Petit pays, un récit intense pour décrire l’horreur de la guerre civile burundaise et du génocide des Tutsis au Rwanda
Le pays est petit. Le drame est immense. Au cœur de l’Afrique se nouent les haines raciales, la violence la plus brute et la vie d’un enfant, Gaby, à l’orée de l’adolescence. La bande dessinée Petit pays, de Marzena Sowa et Sylvain Savoia est tirée du roman de Gaël Faye, Goncourt des lycéens 2016, inspiré de sa propre enfance.
Fils d’un expatrié belge et d’une mère rwandaise tutsie, Gaby vit dans une belle maison au fond d’une impasse. Ses journées sont ballottées entre l’école et les virées avec ses amis, en particulier pour attraper des mangues chez les voisins à leur insu. Les épisodes sont savoureux (p. 32 et p. 48).
Le dessinateur Sylvain Savoia a su capter les couleurs et les lumières du Burundi. Son trait agréable, presque classique, mêle la naïveté de l’enfance à la dramaturgie de cette séquence. Nous pouvons aussi saluer le travail d’adaptation de la scénariste Marzena Sowa. Elle a construit un récit qui renvoie d’abord à la marge les tensions avant que celles-ci n’atteignent véritablement Gaby, sa famille et ses amis. Par le truchement de sa mère, le dévoilement de l’horreur (p. 84, p. 95) finit par arriver. On le pressentait, on l’attendait, tout en le redoutant. Le génocide rwandais, dont le triste anniversaire (30 ans) coïncide avec la parution de cet album, ne nous est pas épargné et il vient fracturer les vies des jeunes protagonistes et des parents du héros.
Marzena Sowa a ainsi enchâssé la vie quotidienne d’un enfant à deux trames historiques qui la surplombent. D’une part la colonisation et ses suites, d’autre part les relations ethniques internes au Rwanda et au Burundi qui la précèdent, mais qui ont été instrumentalisées par le colonisateur allemand puis belge. L’apport historique est bien là, dans ce jeu narratif. Le passé s’immisce à travers le décor des villas sécurisées, d’une piscine ou de figures d’expatriées, anciens coloniaux attachés à un ordre ethnoculturel racialiste sinon paternaliste.
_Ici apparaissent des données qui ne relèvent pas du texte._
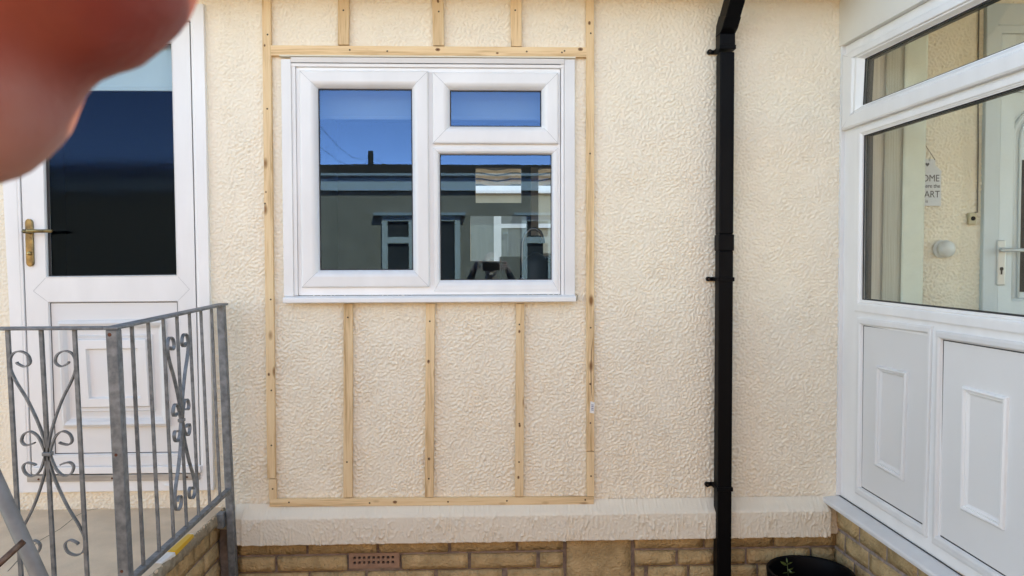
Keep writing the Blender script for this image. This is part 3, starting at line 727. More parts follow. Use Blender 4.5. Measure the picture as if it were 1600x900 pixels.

Le récit commence par une comparaison physique, les Hutus sont petits avec un gros nez, les Tutsis sont élancés avec un nez fin. L’explication du père de Gaby est simple : deux peuples qui ont le même pays, le même Dieu, la même langue, mais pas le même nez. Voilà pourquoi ils se feraient la guerre. Et voilà comment on résume les tensions pluriséculaires entre des éleveurs (Tutsis) et des agriculteurs (Hutus) qui leur étaient politiquement soumis, avant et pendant la colonisation. Les causes immédiates (les oppositions politiques exacerbées et l’assassinat des présidents rwandais et burundais, le 6 avril 1994) ne sont pas oubliées et c’est alors que l’histoire bascule. Le génocide, visiblement préparé, éclate au Rwanda (7 avril-17 juillet 1994). Au Burundi, la situation se dégrade jusqu’à basculer à son tour dans la guerre civile.
Le récit n’est jamais unilatéral. Il n’est pas non plus celui d’un procureur. Les responsabilités du génocide sont partagées. Le rôle de Radio des Mille Collines (Hutu) dans la propagation de la haine raciste, bien documenté, est incidemment évoqué (p. 65). Au massacre ignoble des Tutsis par les Hutus au Rwanda répondent le lynchage et les exactions des Tutsis sur les Hutus au Burundi. En outre, cette bande dessinée a une valeur didactique indéniable, celle de montrer que le racisme n’a pas de couleur et que les stéréotypes raciaux sont aussi universels que dangereux (ceux de Jacques, l’ex-colonial, p.22, ceux des soldats hutus p. 65-67).
Et dans ce drame si justement restitué, une lueur (p. 90), une voie possible pour s’en sortir, se construire, la bibliothèque de la voisine de la famille, Madame Economopoulos, havre de sérénité. Le contraste est saisissant entre ce garçon recroquevillé dans son lit, éclairé à la lampe torche, un livre entre les mains, et les détonations des armes qui déchirent le silence de la nuit. C’est dans les récits d’aventures que Gaby trouve un refuge et un moyen d’échapper à l’horreur.
Petit pays. Marzena Sowa (scénario). Sylvain Savoia (dessin et couleurs). Dupuis. 128 pages. 26 euros.